Despite its name, Beste says Man Cave’s products aren’t geared only to men. Women are also large purchasers of the product. Man Cave’s demographic has less to do with gender, age and income than it does with mindset. “Our target audience is people looking for meat products that are new and different; people looking for food experiences,” Beste says.

‘This is our life’

Man Cave has matured and its business strategy has been refined. Recipes have been tinkered with , co-packers have changed, and Man Cave’s employees are no longer rookies to the business.

“We’ve created our own framework as opposed to working within somebody else’s,” Miller explains.

Beste has learned plenty about running a business. Early on, he admits that he ran up overhead too fast but learned quickly.

Man Cave's new packaging is designed to show product, not hide it in a box.

“This is our baby,” Beste says of the company. “We just don’t work for Man Cave. This is our life.”

Josh Beste says it’s exciting to be a part of a company where everyone can lend their creative input and direct where the business is heading. “It’s what gets you up in the morning,” the 26-year-old adds. “We’re writing our own story.”

Beste says members of Man Cave’s investment group, who consist of Twin cities-area business people with food industry experience, has high hopes for the brand and the company. They have invested about $2.5 million in the company.

“More than anything they give us confidence that we’re on the right track,” Beste says. “Their optimism for what we’re doing makes us try that much harder.”

Joel Conner, CEO of Bellisio Foods in Minneapolis, is chairman of the board of Man Cave and an investor. The food industry veteran didn’t hesitate to put his money where his mouth is when it came to financially backing the venture.

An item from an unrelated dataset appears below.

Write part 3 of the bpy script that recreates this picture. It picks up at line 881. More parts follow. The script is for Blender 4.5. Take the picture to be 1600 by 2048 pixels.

“It’s hard not to be attracted to Nick and his team,” Conner says. “They’re smart, energetic and creative, and they move forward with great sincerity and without ego. They are to the meat business what craft beer is to the beer business. I think they will revolutionize the meat business. The brand isn’t something the big food companies could or would do. It’s too edgy.”

Man Cave’s goal is to achieve $100 million in sales by 2020. It’s a bold target, but bold is Man Cave’s marching order.

Beste expects sales of about $5 to $8 million this year. Sales in 2014 were just over $1 million. Beste believes the company will meet its five-year goal based on current retailer and consumer demand.

“I think it can happen faster than that,” Conner says. “I know that sounds ambitious, but I think it’s very possible. It will be fun to watch.”

Beste vows never to measure the company’s success in terms of revenue and sales, however.

“We want to have the highest consumer satisfaction of any food brand in the country,” Beste says.

The boy in the Minneapolis supermarket will attest to that.